Juha‑Matti Tilli — Education
Studies
I initially studied for Bachelor of Science in Technology starting 2006, picking electrical engineering department of Aalto University and I had extended basic science studies. I was accepted twice to those studies based on two different acceptance criteria even though I never did the entry exam. My selection was electrical engineering since I was uncertain what I should study (another interesting field could be computer science and a third interesting field could be technical physics and mathematics). My opinion was that the extended basic science studies were a good substitute for technical physics and mathematics, and my experience in computer science was strong so studying something else could be valuable. When I started my studies, electrical engineering department was by far the most diverse, offering the most choice for specialization.
Even before my studies, I had experience from micro and nanotechnology working at Micronova at Aalto University, so I picked physics of electromagnetism as my major complementing the extended basic science studies as my minor. My success in studies was excellent (Bachelor's GPA 4.79).
However, soon it started to become clear to me that the private sector job opportunities in micro and nanotechnology were lacking in Finland so I decided to obtain job experience from software development industry. That led to nearly abandoning my studies.
However, I graduated as Bachelor of Science and later as Master of Science. For my Master of Science degree, the major was micro and nanotechnology, but I picked software technology from computer science department as my minor. None of my computer science courses had a grade less than the maximum possible. My Master's GPA was 4.86.
Later, when working in Nokia I started to plan doctoral studies in communications engineering.

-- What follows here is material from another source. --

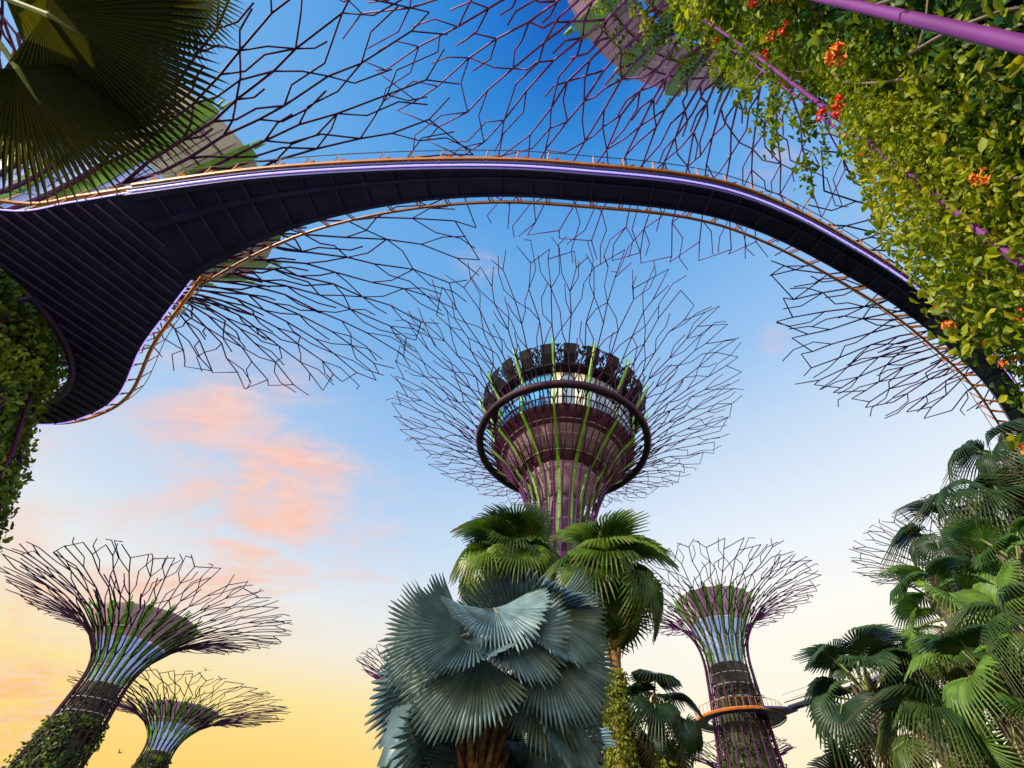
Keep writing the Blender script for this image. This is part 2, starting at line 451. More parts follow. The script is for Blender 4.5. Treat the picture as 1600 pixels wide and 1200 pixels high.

That communications engineering was a field I almost completely missed when selecting what I should study in 2006. My specialty in communications engineering is fast userspace packet processing and implementing Internet standard protocols in software using C. However, later it turned out that doctoral studies would require too much work, so I decided to do a Licentiate thesis to get some degree from that, putting the non-essential material into that Licentiate thesis, saving the essential material for a possible doctoral dissertation. Success in the studies was good here as well, but my GPA was somewhat dragged down by one course with lacking resources, where only two of the students passed the exam (with a rather poor grade 2/5) and I was one of those. Nevertheless, my GPA was 4.14.
If I ever finish my doctoral studies, the subject of my thesis will be "Fast userspace packet processing".